After 25 years with the organization, Linda Yule is set to retire as executive director of the United Way North Okanagan Columbia Shuswap. (Roger Knox - Morning Star)

United Way executive director from Vernon heads into retirement

Linda Yule saying goodbye after 25 years with North Okanagan Columbia Shuswap organization

One in three people are helped out by the United Way North Okanagan Columbia Shuswap,

Linda Yule didn’t realize she was one until the night she was stuffing envelopes with fellow volunteers Monica Martens and Jacqui Jakeman.

Yule, who retires March 29 as executive director of UWNOCS, had been at a midlife fork in the road when her husband passed away suddenly. As she was taking a break “figuring out what to be when she grew up,” a friend talked Yule into volunteering for United Way.

“Jacqui and Monica, we were stuffing envelopes talking about how one in three people are touched by United Way, and then I realized it had been me that was one,” said Yule. “Hospice was one of our agencies and they helped me get through when my husband died. So I’ve seen it. I’ve seen the help and how United Way touches people.”

A former office worker for an architect firm for 10 years, and working for construction and engineering companies before that, Yule started with United Way as a volunteer doing presentations in 1994, because then-executive director Ken Buchanan was not a fan of public speaking.

Yule parlayed that into contract work with the organization and then, after Jan Hoggarth, who replaced Buchanan, retired, the United Way’s board offered Yule the chance “to have an extra day of the week to be executive director.”

And she never looked back.

“Some days, it feels like I’ve been here forever, some days it feels like 25 years went by and I don’t know where the time went,” said Yule, who confessed she didn’t really know anything about United Way when she joined.

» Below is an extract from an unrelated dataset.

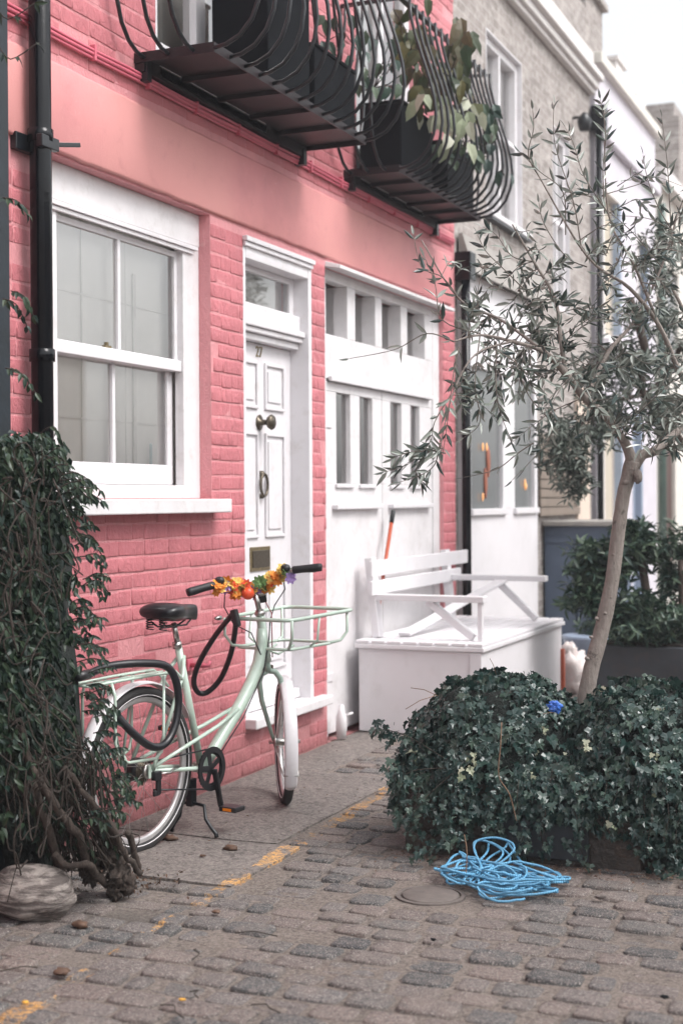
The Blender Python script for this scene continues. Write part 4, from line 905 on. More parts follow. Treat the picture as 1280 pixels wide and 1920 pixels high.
# ------------------------------------------------------------------ ROPE
rp = []
def loop(cx, cy, rx, ry, a0, a1, z0, z1, rot=0, n_=18):
    for i in range(n_+1):
        t = i/n_; a = math.radians(a0+(a1-a0)*t); xx = rx*math.cos(a); yy = ry*math.sin(a)
        xr = xx*math.cos(rot)-yy*math.sin(rot); yr = xx*math.sin(rot)+yy*math.cos(rot); rp.append(V((cx+xr, cy+yr, max(.012, z0+(z1-z0)*t+.012*math.sin(a*2+cx*40)))))
loop(1.67, 5.22, .05, .1, 180, 400, .014, .05, .5)
for i in range(13):
    loop(1.92+R.uniform(-.08, .07), 5.12+R.uniform(-.08, .07), R.uniform(.07, .2), R.uniform(.06, .17), R.uniform(0, 60), R.uniform(330, 460), .014+i*.003, .018+i*.004, R.uniform(-.6, .6))
for i in range(4):     # looser loops leaning on the planter
    cx, cz, rx, rz_ = R.uniform(1.68, 1.82), R.uniform(.05, .075), R.uniform(.04, .08), R.uniform(.03, .06)
    a0 = R.uniform(200, 260)
    for k in range(17): a = math.radians(a0+k*22); rp.append(V((cx+rx*math.cos(a)+.03*math.sin(2*a+i), 5.32+.07*math.sin(a)+.02*i, max(.012, cz+rz_*math.sin(a)))))
for i in range(7): loop(1.78+R.uniform(-.1, .12), 5.16+R.uniform(-.06, .06), R.uniform(.04, .15), R.uniform(.05, .12), R.uniform(0, 90), R.uniform(300, 460), .03+i*.006, .035+i*.006, R.uniform(-.8, .8))
loop(1.93, 4.98, .1, .06, 100, 330, .05, .014)
rpp = [rp[0]]
for p in rp[1:]:
    if (p-rpp[-1]).length > .012: rpp.append(p+rv(.0012))
obj('rope', MB(True).tube(smooth_path(rpp, 3), .0047, 7), M['rope_blue'], None, label='loose tangled coil of bright blue rope on the cobbles before the planter', cat='rope')
# ------------------------------------------------------------------ manhole, rock
mh = thing('manhole_cover', (1.66, 4.93, 0), 'small round dusty iron manhole cover set in the cobbles', 'manhole cover')
iron = P('dusty cast iron', (.13, .11, .1), .8, .25, 20, .6, 60, .004)
obj('cover', MB(True).lathe((1.665, 4.93, -.01), (0,0,1), [(0, .105), (.016, .105), (.019, .1), (.0195, .03)], 40), iron, mh)
obj('rim', ring_plate(V((1.665, 4.93, .0)), V((0,0,1)), .112, .128, .006, 48), iron, mh)
rcx = dep(52, 1655, 4.98); rk_ = MB(True).blob((rcx.x, rcx.y+.02, .085), (.165, .13, .098), 44, 28, .06, 2.0, 5, flatz=-.004)
obj('rock', rk_, M['rock'], None, label='pale layered boulder at the foot of the climber', cat='rock', subsurf=1)
# ------------------------------------------------------------------ CLIMBER
cl = thing('climbing_jasmine', (.2, 4.55, 0), 'dark evergreen climber with gnarled stems covering the left corner', 'climber')
prof = [(800, 20), (830, 112), (850, 110), (900, 125), (930, 150), (990, 150), (1030, 165), (1090, 175), (1150, 150), (1200, 165), (1260, 175), (1330, 180), (1390, 185), (1430, 220), (1500, 225), (1540, 170), (1570, 90), (1600, 40)]
def xr_(y_):
    for (a, b), (c_, d) in zip(prof, prof[1:]):
        if a <= y_ <= c_: return b+(d-b)*(y_-a)/(c_-a)
    return 0
lv = MB(); stm = MB(True); cnt = 0
def vleaf(m, p, s_=1.0, dir_=None):
    d = (dir_ or V((R.uniform(-.2, .6), R.uniform(-.6, .6), -.7)))+rv(.35); leaf(m, p, d, (V((.5, -.6, .6))+rv(.5)), R.uniform(.03, .052)*s_, R.uniform(.013, .021)*s_, .2, .25)
while cnt < 7600:
    py = R.triangular(790, 1590, 1250) if R.random() < .3 else R.uniform(815, 1590); xm = xr_(py); px = R.uniform(-160, xm+22*noise.noise(V((py*.03, 0, 0)))+14*noise.noise(V((py*.1, 5, 0))))+R.gauss(0, 8); Z = R.uniform(4.55, 5.15) if py > 1000 else R.uniform(4.75, 5.2)
    p = dep(px, py, Z)
    if p.x < .05 or p.x > .52 or p.z < .02: continue
    dn = noise.noise(V((px*.02, py*.02, Z*4)))
    if dn < -.28 and R.random() < .75: continue
    if py > 1470 and R.random() < .45+(.35 if px < 150 else 0): continue
    if py > 1560 and px < 160: continue
    for k in range(2): vleaf(lv, p+rv(.012), 1.0)
    cnt += 1
# sprays of pinnate leaves beyond the outline
def spray(pts, n_=9, s_=1.0, m=lv, r_=.0022):
    pp = smooth_path(pts, 4); stm.tube(pp, r_, 4)
    for i in range(n_):
        p = pp[int((i+1)/n_*(len(pp)-1))]; q_ = pp[max(0, int((i+1)/n_*(len(pp)-1))-1)]; t = (p-q_).normalized() if (p-q_).length > 1e-6 else V((1,0,0))
        for sg in (-1, 1): leaf(m, p, t*.5+V((0,0,1)).cross(t)*sg*.6+V((0,0,-.5))+rv(.2), V((.4,-.6,.6))+rv(.3), R.uniform(.028, .046)*s_, .015*s_, .2, .3)
for (a, b, c_) in (((20, 545), (45, 555), (62, 590)), ((5, 560), (30, 570), (50, 610)), ((10, 690), (40, 700), (66, 735)), ((0, 370), (30, 375), (50, 400)), ((60, 830), (95, 800), (118, 835)), ((80, 860), (108, 840), (124, 862)), ((130, 905), (160, 898), (186, 918)), ((120, 925), (160, 922), (190, 938)), ((150, 1000), (172, 1010), (190, 1040))):
    spray([dep(a[0], a[1], 4.95), dep(b[0], b[1], 4.92), dep(c_[0], c_[1], 4.95)], 6)
for i in range(75):
    y_ = R.uniform(860, 1540); x_ = xr_(y_)-R.uniform(5, 30); g_ = R.uniform(22, 52); Z_ = R.uniform(4.8, 5.05); dn_ = R.uniform(-14, 24)
    spray([dep(x_, y_, Z_), dep(x_+g_*.55, y_+dn_*.3-6, Z_), dep(x_+g_, y_+dn_, Z_-.02)], 5, .85)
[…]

RELATED: Vernon United Way community giving update

United Way North Okanagan Columbia Shuswap has been helping the region since 1961 partnering with many community agencies “to improve lives and build community by engaging individuals and mobilizing collective action,” focusing on three areas:

* From poverty to possibility;

* All that kids can be;

* Strong communities.

“Once you meet the community partners that are delivering the services, and once you realize United Way is out there raising awareness and funds for them, and it’s something they can count on, I began to get it,” said Yule. “I can see how important it was to these groups, to the community to be able to have a good solid presence and facilitate other things within the community.”

The area this United Way branch services, from Golden to Sorrento, Falkland to Nakusp, is three times the size of the Central Okanagan branch but with half the population.

Asked if one partner agency stood out over the years, Yule shook her head.

“They’re all amazing,” said Yule. “They believe passionately in what they do. They care so much about people that need their services, they go to bat for them. From pre-natal nutrition to seniors and everything in between.”

Yule has helped launch United Way fundraising events such as Winemakers’ Dinner or Raising Spirits to help boost the coffers of the organization, but there’s one event that does bring a smile quickly to her face. The annual Drive Thru Breakfast every fall at the Prestige Vernon Lodge. That event alone has raised thousands of dollars where people donate for a bag of breakfast and goodies.

“It’s the one event every year that people ask ‘when is it? I don’t want to miss it.’” laughed Yule (Thursday, Oct, 3, 6 a.m., Prestige Vernon Lodge for 2019).

RELATED: United Way North Okanagan Columbia Shuswap breakfast bags big bucks

The event was started by the founder of the Funtastic Slo-pitch Tournament, John Topping, then a United Way volunteer, who borrowed an idea from Kelowna. The first Drive Thru Breakfast was at the old Vernon Credit Union (now VantageOne on 33rd Avenue), featuring coffee and a muffin.

But what makes the Drive Thru Breakfast and all of the other United Way events successful is the volunteer help.

“You can’t do events without help, without a huge volunteer base,” said Yule. “All of our community partners provide volunteers. We have people in the community, people on the board of directors, people who review applications so local decisions are made locally by people who know the community. They interview each agency and find out what they’re doing, then they never look at the community the same way again.”

Yule will be replaced by Tracy Anderson, and United Way has moved into a new office in the Interior Savings Credit Union building on 43rd Avenue, donated by the financial institution.

“I’m thrilled Tracy will be my successor,” said Yule. “She’s located here, she’s serving here, she’ll be out and about more. I’m really happy.”

Asked what she plans to do upon retirement, Yule said simply, “just breathe.”

“I have loved everything here,” she said. “United Way makes a huge difference.”